Dari 24 kecamatan tersebut yang masih memakai nama marga yaitu : 1) PSEKSU, 2) Merapi, 3) Gumay Ulu, 4) Pagar Gunung, 5) Mulak Ulu, 6) Pajar Bulan, 7) Muara Payang, 8) Tanjung Sakti PUMI, 9) Tanjung Sakti PUMU, maka ada baiknya bila nama kecamatan mengambil dari nama marga karena marga berasal dari serikat dusun baik atas dasar susunan masyarakat yang berdasarkan suatu teritorial tertentu maupun rumpun keluarga (genealogis).

Marga merupakan susunan masyarakat yang berdasarkan adat dan hukum adat, serta mempunyai wilayah tertentu.

Marga hidup menurut adat yang berlaku sejak marga itu mulai dibentuk jauh di waktu yang lampau.
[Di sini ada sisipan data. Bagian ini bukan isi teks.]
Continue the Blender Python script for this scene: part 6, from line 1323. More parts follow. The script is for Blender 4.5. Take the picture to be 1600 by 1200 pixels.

Adat menjiwai kehidupan warganya, masyarakat, dan pemerintahnya. Selain itu, masyarakat juga mempunyai ikatan lahir batin yang kuat yang sejak awalnya telah memiliki hak untuk mengatur dan mengurus rumah tangganya.

Semoga ke depan penamaan nama kecamatan di Kabupaten Lahat dapat mengambil nama marga misalnya Kecamatan Kikim Timur menjadi Kecamatan Bungamas, Kecamatan Gumay Talang menjadi Kecamatan Endikat, Kecamatan Merapi Timur menjadi Kecamatan Tembelang Gedung Agung.

Kemudian Kecamatan Pulau Pinang menjadi Kecamatan Gumay Lembak, Kecamatan Kota Agung menjadi Kecamatan Kebun Jati dan Kecamatan Tanjung Tebat menjadi Kecamatan Tanjung Kurung.

Dengan demikian nama kecamatan tidak pernah lepas dari masyarakat yang berdasarkan adat dan hukum adat, serta wilayah tersebut.

Perubahan nama tersebut tidak harus diikuti dengan perubahan ibu kota kecamatan, semoga kita tidak pernah lupa akan sejarah daerah kita sendiri.